The same philosophy applies equally well to application-class systems. Whether the challenge is AI inference, virtualization, confidential computing, security or platform management, progress accelerates when the community identifies a small number of strategically important software investments and executes them exceptionally well.
The challenge is no longer identifying work that can be done but to identify work that should be done together. That, perhaps more than anything else, was the conversation I found myself having repeatedly throughout the week.
Looking Through my Previous Arm Lens
People often ask me how my years at Arm influence the way I look at RISC-V and the answer is: constantly. It is important to note that RISC-V is not intended to be another Arm. Instead, the ecosystem is establishing its own identity as the premier Open Standard architecture. Every successful ecosystem ultimately develops its own identity, but I do recognize certain patterns. The moments that really matter are rarely the launch of a single processor but progress accelerates when ecosystems begin aligning around common foundations.
Sharing is key. Shared software targets. Shared architectural patterns. Shared standards. Shared tooling. Shared investment. That is precisely what I felt was happening throughout Bologna.

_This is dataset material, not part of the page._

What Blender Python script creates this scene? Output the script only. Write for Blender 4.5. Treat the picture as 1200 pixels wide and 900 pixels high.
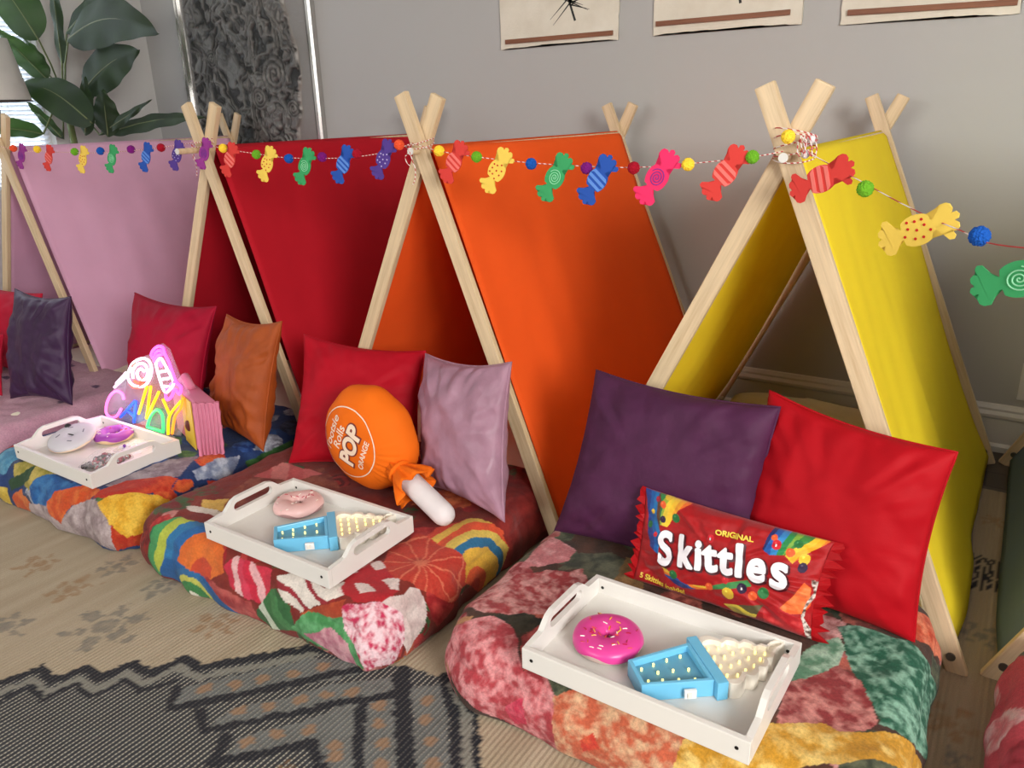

I found myself reflecting on conversations I had many years ago while helping build the Arm software ecosystem. Back then we were wrestling with many of the same questions. How do you reduce fragmentation? How do you establish common software targets? How do you encourage companies to collaborate on infrastructure while continuing to compete through innovation?

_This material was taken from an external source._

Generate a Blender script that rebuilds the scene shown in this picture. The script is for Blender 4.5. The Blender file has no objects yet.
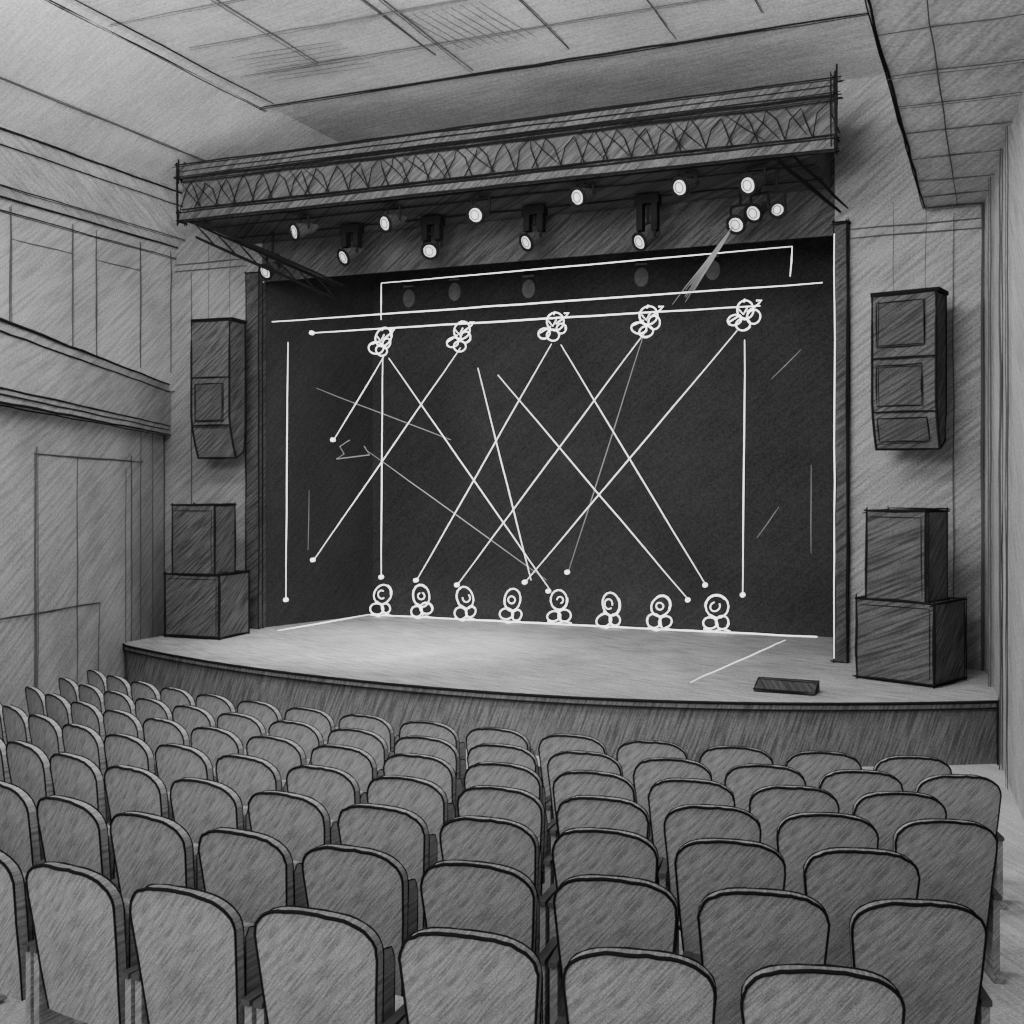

The technologies have changed. The questions have not.
The difference today is that RISC-V has the advantage of learning from decades of industry experience. Rather than recreating every step taken by previous ecosystems, it has the opportunity to adopt proven architectural ideas while expressing them in ways that are uniquely RISC-V. That, to me, is one of the most exciting aspects of where the ecosystem finds itself today. It is no longer trying to imitate. It is increasingly finding its own voice.

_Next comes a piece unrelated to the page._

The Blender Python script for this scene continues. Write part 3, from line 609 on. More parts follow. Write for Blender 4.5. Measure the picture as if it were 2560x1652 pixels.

Leaving Bologna Optimistic
I did not leave Bologna believing that all the hard problems have been solved. Far from it.
There is still an enormous amount of work ahead. Performance must continue to improve. Software stacks will continue to mature. Developer experience can always become better. The ecosystem will need to continue growing across every layer of the stack.
But I did leave with something I hadn’t fully expected. A sense that the industry is increasingly aligned on the right problems. Many of the conversations I remember having only a few years ago about missing software, missing standards and missing ecosystem pieces have evolved into discussions about optimization, deployment and scale. That is a very different place to be.
The summit also reinforced something I have believed for a long time. Processors create opportunity. Software ecosystems create adoption. The companies represented in Bologna will continue to innovate and compete, as they should, but increasingly, they are also collaborating on the software foundations that will benefit everyone, and to me, that is one of the strongest indicators of long-term ecosystem health.
Having spent much of my career helping build one successful computing ecosystem, I find it incredibly exciting to now be contributing to another through SiFive and RISE. If RISC-V Europe Summit 2026 demonstrated anything, it is that RISC-V is no longer defined primarily by what it might become, it is increasingly being defined by what the ecosystem is already building together.
From where I was standing in Bologna, the future of RISC-V software has never looked more promising.